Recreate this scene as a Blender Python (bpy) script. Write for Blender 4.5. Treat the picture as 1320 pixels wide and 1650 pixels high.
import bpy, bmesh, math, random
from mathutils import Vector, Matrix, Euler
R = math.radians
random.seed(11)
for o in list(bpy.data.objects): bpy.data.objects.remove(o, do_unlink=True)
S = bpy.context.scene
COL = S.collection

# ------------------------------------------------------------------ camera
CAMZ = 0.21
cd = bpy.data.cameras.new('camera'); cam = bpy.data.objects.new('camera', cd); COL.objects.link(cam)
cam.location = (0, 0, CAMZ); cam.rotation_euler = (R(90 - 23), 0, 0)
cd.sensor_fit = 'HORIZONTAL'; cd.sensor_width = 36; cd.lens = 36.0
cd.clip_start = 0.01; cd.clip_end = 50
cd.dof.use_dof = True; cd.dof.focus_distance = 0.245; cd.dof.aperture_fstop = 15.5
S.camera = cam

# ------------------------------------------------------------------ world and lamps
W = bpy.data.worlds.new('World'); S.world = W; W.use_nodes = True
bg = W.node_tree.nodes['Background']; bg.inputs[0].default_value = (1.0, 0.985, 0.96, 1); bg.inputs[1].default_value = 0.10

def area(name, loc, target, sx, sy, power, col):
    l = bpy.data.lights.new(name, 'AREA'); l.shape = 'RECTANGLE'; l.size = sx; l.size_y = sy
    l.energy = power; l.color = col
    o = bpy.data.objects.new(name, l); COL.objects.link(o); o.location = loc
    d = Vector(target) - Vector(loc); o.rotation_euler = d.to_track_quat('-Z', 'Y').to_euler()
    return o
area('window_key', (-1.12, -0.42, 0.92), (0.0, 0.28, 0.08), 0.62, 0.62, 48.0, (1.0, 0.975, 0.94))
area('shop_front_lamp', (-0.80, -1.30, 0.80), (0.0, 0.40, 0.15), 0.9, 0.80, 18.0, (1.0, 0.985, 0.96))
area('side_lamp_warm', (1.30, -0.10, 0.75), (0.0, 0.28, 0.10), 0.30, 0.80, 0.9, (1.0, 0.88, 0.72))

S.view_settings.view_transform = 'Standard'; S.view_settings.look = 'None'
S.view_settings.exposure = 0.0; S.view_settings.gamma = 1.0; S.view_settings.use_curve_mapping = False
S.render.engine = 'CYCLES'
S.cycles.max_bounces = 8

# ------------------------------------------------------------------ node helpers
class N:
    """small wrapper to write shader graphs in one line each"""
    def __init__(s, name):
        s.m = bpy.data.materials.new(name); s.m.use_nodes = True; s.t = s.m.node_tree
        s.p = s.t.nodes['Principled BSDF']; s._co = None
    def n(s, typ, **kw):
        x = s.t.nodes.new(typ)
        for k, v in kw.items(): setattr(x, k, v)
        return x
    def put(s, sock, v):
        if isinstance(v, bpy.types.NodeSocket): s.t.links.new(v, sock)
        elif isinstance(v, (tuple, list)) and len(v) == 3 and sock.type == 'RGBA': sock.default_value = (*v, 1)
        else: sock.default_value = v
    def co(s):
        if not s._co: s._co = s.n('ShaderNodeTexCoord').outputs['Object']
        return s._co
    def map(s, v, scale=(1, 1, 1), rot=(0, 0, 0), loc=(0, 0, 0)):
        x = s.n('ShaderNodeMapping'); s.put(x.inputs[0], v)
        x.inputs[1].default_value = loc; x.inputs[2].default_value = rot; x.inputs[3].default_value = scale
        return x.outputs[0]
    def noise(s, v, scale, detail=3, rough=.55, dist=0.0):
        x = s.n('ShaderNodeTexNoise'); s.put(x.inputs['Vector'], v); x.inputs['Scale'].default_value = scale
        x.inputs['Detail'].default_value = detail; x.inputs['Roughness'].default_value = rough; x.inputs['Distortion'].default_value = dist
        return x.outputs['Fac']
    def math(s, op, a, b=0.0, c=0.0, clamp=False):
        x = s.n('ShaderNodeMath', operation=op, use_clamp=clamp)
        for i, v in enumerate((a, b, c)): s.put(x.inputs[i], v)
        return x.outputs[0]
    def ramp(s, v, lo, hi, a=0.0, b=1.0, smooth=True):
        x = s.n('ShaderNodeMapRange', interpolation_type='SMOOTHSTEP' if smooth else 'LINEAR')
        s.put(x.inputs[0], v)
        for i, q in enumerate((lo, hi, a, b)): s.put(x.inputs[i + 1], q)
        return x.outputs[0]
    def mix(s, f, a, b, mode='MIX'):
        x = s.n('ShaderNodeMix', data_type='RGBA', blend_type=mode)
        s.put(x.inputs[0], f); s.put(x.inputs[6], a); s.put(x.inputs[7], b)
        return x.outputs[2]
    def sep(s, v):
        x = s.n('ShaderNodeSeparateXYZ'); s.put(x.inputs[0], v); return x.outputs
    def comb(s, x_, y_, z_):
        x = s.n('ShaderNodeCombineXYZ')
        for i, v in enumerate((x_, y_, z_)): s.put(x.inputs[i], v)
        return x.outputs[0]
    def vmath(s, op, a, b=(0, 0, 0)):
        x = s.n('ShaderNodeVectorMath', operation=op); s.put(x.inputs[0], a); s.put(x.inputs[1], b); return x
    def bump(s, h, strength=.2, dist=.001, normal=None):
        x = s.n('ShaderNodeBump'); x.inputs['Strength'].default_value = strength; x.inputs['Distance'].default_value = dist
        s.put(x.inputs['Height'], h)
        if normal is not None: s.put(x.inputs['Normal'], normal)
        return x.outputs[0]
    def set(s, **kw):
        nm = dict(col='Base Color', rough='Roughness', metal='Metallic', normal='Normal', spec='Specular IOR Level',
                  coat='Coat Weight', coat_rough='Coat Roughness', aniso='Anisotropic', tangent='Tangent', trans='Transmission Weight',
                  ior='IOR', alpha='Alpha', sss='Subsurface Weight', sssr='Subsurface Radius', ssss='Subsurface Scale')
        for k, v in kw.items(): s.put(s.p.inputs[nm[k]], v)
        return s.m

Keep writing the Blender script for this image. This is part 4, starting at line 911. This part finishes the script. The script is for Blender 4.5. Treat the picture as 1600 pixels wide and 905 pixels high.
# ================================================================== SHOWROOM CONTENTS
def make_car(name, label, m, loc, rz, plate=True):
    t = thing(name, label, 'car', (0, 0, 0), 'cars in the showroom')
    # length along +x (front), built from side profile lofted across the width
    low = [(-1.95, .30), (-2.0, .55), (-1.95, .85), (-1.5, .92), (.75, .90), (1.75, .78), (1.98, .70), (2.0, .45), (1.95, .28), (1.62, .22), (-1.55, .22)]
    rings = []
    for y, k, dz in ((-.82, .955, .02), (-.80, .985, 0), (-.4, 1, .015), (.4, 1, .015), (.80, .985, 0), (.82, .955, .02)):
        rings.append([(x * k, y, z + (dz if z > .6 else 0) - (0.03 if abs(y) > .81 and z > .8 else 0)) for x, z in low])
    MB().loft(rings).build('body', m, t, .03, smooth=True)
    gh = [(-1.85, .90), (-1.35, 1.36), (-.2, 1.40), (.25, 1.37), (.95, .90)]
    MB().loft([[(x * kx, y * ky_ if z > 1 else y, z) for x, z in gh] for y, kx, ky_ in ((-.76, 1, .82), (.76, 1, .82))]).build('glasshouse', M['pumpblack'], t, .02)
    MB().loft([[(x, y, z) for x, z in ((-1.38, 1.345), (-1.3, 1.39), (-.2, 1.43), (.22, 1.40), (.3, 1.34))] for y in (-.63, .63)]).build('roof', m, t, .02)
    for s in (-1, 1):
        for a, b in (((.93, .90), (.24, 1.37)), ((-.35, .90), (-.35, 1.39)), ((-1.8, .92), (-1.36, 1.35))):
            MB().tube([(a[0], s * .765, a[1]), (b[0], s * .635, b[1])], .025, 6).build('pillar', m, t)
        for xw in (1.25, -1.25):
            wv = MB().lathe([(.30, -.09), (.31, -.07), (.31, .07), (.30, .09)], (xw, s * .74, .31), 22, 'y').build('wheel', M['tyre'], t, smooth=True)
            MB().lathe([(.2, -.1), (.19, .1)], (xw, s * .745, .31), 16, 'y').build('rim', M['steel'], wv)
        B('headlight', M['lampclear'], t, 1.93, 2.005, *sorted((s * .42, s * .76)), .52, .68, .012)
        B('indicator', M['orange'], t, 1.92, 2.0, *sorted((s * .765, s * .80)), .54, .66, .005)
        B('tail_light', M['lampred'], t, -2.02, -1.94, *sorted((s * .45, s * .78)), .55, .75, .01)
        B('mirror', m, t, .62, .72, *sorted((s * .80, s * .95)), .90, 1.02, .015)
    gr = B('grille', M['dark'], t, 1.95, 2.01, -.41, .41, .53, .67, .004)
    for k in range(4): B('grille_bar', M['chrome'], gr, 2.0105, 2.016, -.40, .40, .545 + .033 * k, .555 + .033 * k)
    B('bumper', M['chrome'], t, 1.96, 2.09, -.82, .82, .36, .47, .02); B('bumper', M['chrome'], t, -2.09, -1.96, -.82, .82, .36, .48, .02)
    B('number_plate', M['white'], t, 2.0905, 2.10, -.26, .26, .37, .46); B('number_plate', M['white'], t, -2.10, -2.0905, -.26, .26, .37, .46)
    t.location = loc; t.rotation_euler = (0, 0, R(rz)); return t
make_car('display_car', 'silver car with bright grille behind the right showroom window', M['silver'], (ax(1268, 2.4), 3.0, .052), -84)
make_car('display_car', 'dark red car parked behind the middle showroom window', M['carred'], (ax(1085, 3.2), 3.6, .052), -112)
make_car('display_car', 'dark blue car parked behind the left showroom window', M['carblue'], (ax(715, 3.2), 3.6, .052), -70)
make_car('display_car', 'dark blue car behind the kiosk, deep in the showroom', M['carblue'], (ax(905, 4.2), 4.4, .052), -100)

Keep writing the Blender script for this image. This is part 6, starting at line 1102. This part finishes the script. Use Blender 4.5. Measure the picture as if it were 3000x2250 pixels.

### WHAT YOU HAVE TO DO:
Filter the data for the string "pixels" and copy every line that has it.

### THE COMPLETED TASK:
Recreate this scene as a Blender Python (bpy) script. Write for Blender 4.5. Treat the picture as 1320 pixels wide and 1650 pixels high.
Keep writing the Blender script for this image. This is part 4, starting at line 911. This part finishes the script. The script is for Blender 4.5. Treat the picture as 1600 pixels wide and 905 pixels high.
Keep writing the Blender script for this image. This is part 6, starting at line 1102. This part finishes the script. Use Blender 4.5. Measure the picture as if it were 3000x2250 pixels.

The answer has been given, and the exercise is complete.